[Scenes as source code]
-- start --

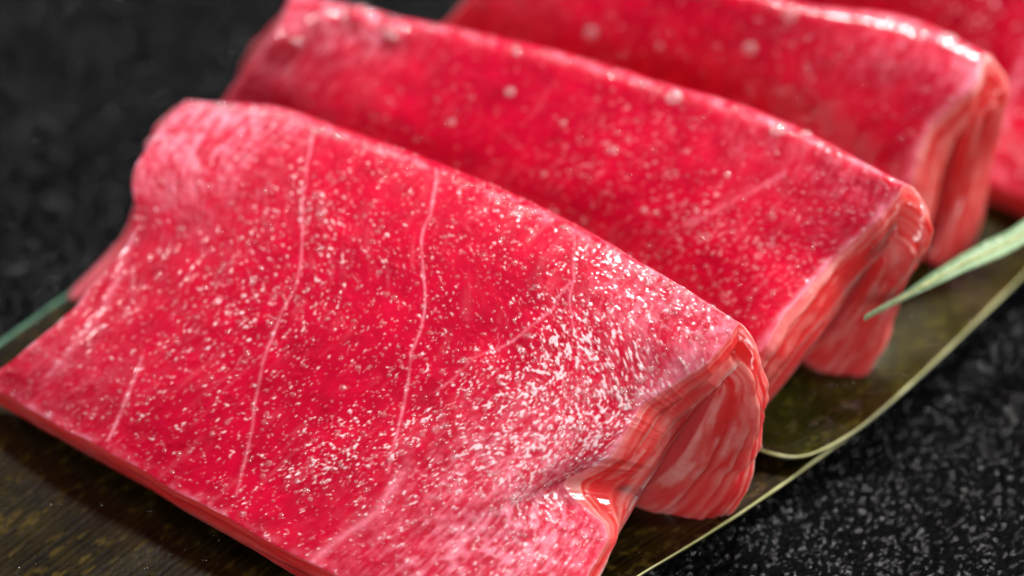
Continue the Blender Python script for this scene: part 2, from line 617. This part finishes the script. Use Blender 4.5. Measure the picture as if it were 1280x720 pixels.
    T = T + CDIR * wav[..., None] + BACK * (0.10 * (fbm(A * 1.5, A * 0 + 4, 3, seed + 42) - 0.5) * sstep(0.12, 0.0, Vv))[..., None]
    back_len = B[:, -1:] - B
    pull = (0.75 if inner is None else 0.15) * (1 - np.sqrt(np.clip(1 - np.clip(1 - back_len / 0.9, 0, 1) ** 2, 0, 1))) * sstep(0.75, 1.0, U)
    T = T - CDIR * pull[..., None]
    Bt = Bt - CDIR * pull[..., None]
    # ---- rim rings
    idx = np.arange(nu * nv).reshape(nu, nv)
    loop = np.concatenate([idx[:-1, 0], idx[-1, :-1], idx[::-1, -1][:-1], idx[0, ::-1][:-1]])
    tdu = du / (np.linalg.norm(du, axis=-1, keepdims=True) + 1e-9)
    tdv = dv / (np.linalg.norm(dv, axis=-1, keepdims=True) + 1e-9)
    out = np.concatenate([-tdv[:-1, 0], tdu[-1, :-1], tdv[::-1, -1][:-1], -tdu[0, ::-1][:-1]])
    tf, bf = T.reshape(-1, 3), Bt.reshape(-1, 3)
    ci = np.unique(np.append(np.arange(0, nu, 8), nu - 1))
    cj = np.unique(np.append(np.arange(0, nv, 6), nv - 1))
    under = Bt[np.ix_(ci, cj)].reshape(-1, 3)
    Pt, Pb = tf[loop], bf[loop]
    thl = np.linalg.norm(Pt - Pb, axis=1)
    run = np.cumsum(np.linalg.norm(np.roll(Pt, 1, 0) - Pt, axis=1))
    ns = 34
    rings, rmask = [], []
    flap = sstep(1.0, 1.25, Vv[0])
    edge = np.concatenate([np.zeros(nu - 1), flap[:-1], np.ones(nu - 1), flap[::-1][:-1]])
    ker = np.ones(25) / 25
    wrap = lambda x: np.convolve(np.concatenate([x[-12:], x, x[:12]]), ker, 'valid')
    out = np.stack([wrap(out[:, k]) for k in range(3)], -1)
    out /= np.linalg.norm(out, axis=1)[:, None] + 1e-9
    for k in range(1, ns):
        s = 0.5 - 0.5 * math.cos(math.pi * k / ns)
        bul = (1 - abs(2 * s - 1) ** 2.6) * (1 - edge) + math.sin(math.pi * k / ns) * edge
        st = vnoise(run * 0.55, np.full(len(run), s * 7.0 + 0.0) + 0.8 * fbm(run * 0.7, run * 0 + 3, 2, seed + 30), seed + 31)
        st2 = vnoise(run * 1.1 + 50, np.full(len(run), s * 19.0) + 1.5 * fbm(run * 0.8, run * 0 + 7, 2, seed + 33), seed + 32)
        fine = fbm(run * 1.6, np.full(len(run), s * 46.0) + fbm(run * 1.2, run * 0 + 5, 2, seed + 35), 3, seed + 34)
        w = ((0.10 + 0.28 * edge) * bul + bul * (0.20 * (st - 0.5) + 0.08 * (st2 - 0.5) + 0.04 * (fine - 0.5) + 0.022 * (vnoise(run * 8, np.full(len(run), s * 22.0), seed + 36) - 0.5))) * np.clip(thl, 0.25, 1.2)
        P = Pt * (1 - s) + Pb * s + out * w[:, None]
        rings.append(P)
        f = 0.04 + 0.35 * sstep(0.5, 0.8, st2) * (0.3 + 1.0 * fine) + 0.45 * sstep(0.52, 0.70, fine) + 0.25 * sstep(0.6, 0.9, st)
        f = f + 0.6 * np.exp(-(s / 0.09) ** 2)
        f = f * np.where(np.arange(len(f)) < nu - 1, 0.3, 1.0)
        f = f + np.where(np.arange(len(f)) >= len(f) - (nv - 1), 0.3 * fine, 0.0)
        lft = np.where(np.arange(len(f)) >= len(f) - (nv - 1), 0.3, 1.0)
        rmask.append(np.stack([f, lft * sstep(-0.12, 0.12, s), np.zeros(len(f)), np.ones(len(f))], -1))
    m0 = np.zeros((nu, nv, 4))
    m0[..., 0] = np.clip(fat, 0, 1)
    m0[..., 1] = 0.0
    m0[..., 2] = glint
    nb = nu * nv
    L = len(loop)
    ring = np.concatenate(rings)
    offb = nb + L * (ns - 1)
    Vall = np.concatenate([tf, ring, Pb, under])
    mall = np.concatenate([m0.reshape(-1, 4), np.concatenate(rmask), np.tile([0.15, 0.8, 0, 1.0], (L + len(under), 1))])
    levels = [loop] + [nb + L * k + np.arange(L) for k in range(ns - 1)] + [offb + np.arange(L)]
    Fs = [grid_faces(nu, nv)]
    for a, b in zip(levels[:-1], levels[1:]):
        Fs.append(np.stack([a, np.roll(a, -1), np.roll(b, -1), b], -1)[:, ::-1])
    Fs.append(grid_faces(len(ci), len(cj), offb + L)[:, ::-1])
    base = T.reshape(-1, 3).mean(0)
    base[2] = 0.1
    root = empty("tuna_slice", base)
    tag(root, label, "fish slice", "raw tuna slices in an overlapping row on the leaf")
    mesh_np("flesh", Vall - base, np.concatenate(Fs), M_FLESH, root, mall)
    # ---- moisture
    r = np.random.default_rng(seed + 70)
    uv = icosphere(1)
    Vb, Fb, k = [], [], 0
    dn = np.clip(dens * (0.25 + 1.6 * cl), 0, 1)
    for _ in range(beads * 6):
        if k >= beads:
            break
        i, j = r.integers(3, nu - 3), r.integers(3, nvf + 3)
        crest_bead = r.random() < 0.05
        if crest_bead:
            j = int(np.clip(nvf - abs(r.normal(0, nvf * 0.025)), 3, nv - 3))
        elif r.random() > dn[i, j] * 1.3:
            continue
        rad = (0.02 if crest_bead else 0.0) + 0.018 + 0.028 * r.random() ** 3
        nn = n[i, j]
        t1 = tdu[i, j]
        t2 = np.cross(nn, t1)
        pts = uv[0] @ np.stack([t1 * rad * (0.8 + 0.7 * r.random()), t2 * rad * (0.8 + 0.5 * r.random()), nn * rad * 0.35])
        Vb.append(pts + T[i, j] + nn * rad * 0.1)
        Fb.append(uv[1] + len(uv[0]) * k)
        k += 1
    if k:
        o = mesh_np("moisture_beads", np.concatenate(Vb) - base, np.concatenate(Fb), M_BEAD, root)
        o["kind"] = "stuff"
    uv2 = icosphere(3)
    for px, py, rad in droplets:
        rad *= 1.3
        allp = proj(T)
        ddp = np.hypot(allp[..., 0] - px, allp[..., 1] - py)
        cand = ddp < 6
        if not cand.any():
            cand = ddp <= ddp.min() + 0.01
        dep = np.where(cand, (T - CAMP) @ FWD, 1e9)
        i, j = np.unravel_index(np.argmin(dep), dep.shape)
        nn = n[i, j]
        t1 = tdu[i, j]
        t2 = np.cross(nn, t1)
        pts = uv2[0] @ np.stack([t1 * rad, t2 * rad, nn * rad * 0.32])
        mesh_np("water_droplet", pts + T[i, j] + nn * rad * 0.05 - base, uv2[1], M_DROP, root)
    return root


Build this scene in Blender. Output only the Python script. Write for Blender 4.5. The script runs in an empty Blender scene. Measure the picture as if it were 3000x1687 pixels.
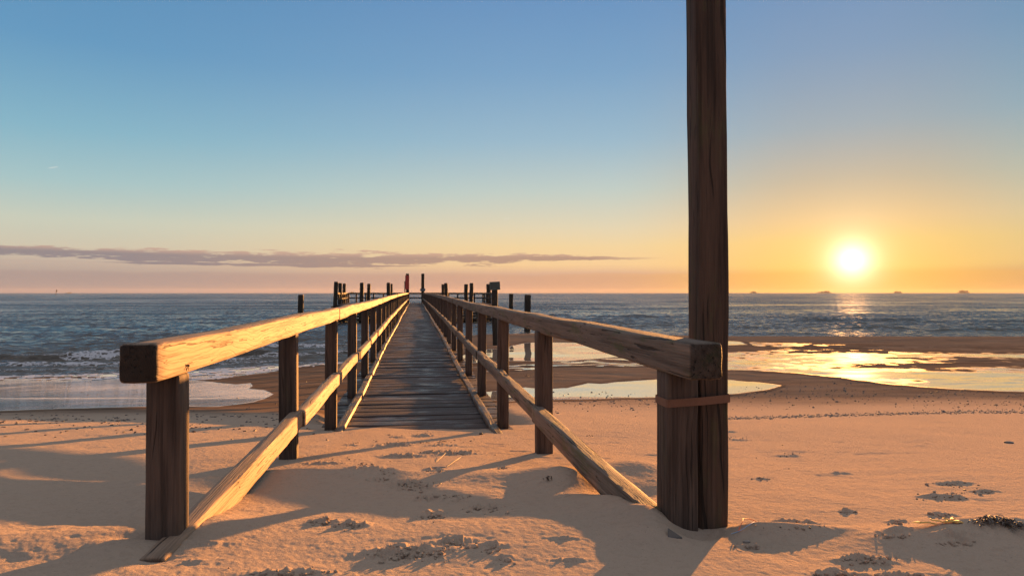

-- end --

Objective. Every line in the data above that contains "picture" needs to be copied.

The reply.
Continue the Blender Python script for this scene: part 2, from line 617. This part finishes the script. Use Blender 4.5. Measure the picture as if it were 1280x720 pixels.
Build this scene in Blender. Output only the Python script. Write for Blender 4.5. The script runs in an empty Blender scene. Measure the picture as if it were 3000x1687 pixels.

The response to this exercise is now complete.